I'm not sure I understand why determinism would be a necessary assumption in ruling out hypercomputation. As I understand it, Turing showed that probabilistic machines aren't any more powerful, computationally, than deterministic ones. But you word (4) to include finite precision data being determinitive. How far could that assumption be weakened? Could it, perhaps, be replaced by an assumption that you can't exploit infinite precision in building your device--maybe there's some chaotic behavior that stops you from predicting the behavior of a system from your data, but it's no more useful than true randomness for building any computing device?
I should clarify: Assumptions (1)-(4) in my comment were only supposed to be sufficient conditions for the impossibility of hypercomputation, not necessary conditions. The basic idea is this. If hypercomputation were physically possible, there would be some universe governed by our laws that contains a hypercomputational process. If the laws are computable, deterministic and only require finite precision input data, we could simulate this universe accurately on a computer if we provided it with the initial state. This would allow us to simulate a hypercomputational process on a Turing machine, and that is impossible. Therefore hypercomputation is incompatible with those assumptions.
The assumptions of determinism and finite precision are crucial for this argument because without them accurate simulation for an arbitrary length of time need not be possible.
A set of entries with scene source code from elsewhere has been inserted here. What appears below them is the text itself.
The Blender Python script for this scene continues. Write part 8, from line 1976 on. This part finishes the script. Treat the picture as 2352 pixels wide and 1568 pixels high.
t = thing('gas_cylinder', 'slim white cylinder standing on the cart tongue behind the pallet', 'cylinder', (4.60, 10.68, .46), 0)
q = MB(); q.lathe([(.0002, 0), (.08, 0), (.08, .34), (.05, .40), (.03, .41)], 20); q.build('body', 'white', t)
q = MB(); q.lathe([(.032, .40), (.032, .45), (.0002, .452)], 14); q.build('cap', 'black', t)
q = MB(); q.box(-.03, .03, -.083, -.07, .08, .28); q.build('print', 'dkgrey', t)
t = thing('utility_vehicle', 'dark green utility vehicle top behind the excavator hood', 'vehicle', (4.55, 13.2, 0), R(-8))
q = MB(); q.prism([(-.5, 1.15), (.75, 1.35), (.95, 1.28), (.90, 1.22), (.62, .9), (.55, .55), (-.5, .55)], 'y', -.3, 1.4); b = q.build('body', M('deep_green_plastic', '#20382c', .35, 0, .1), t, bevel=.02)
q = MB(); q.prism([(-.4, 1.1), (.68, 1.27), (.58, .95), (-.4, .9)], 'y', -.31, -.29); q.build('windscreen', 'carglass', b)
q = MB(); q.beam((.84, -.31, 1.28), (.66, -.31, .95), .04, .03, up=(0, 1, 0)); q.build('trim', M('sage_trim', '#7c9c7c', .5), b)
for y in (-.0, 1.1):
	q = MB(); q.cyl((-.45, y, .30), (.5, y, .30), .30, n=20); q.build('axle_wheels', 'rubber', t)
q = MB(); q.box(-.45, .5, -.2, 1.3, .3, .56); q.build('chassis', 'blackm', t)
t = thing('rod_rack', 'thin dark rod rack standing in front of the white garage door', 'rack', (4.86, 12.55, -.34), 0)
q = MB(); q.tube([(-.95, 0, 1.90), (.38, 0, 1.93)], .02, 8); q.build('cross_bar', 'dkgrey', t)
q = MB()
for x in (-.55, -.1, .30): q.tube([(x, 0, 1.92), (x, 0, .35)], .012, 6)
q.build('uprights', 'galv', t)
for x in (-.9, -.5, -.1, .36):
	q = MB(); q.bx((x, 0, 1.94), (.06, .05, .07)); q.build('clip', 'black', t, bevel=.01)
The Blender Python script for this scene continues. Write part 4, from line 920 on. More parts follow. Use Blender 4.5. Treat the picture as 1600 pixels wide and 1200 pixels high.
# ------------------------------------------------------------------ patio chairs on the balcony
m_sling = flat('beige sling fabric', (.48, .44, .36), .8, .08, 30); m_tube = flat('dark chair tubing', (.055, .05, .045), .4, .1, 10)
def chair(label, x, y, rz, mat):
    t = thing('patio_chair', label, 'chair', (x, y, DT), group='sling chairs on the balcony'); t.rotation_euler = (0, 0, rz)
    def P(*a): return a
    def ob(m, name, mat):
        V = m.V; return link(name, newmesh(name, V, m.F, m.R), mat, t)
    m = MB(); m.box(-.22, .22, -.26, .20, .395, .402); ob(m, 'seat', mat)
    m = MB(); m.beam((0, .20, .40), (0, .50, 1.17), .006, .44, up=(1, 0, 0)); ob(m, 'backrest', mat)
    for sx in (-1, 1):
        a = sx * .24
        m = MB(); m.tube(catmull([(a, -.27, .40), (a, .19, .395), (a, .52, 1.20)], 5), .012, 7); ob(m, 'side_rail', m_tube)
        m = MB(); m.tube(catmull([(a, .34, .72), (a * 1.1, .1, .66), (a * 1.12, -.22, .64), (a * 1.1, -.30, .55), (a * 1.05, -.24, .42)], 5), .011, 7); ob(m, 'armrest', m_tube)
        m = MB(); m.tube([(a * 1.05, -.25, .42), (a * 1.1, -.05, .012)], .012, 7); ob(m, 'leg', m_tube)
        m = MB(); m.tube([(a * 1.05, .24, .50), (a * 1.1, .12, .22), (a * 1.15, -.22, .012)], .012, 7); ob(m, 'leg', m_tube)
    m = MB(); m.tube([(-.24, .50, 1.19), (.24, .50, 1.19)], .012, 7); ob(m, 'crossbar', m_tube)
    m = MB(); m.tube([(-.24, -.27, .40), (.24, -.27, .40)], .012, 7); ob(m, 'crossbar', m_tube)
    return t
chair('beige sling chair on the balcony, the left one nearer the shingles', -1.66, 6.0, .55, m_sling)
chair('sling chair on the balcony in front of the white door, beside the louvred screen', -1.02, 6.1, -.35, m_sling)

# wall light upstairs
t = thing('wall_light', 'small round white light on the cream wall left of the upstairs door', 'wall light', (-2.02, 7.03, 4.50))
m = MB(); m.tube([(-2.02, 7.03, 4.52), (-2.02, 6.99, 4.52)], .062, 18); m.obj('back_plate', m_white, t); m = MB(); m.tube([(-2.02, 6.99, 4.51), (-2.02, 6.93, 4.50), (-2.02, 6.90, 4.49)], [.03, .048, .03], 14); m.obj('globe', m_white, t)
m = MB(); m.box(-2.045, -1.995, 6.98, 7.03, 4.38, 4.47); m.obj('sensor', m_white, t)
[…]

But there may be other arguments for the physical impossibility of hypercomputation that do not rely on these assumptions.
I do think assumptions (1) and (2) by themselves are insufficient, and the Malament-Hogarth setup is supposed to be an existence proof of this insufficiency. The laws of GR are computable, yet they seem to allow hypercomputation (perhaps the M-H setup is incompatible with some other fundamental law, as some of the posters are arguing, but that is irrelevant to this particular point).
ETA: It's also worth keeping in mind that non-deterministic, in this context, is not the same as probabilistic. If a spacetime is not globally hyperbolic, then field values on any spatial surface do not determine field values everywhere else. But this doesn't mean that the laws give you probabilities about what will happen outside the domain of dependence. The general relativistic laws are non-probabilistic.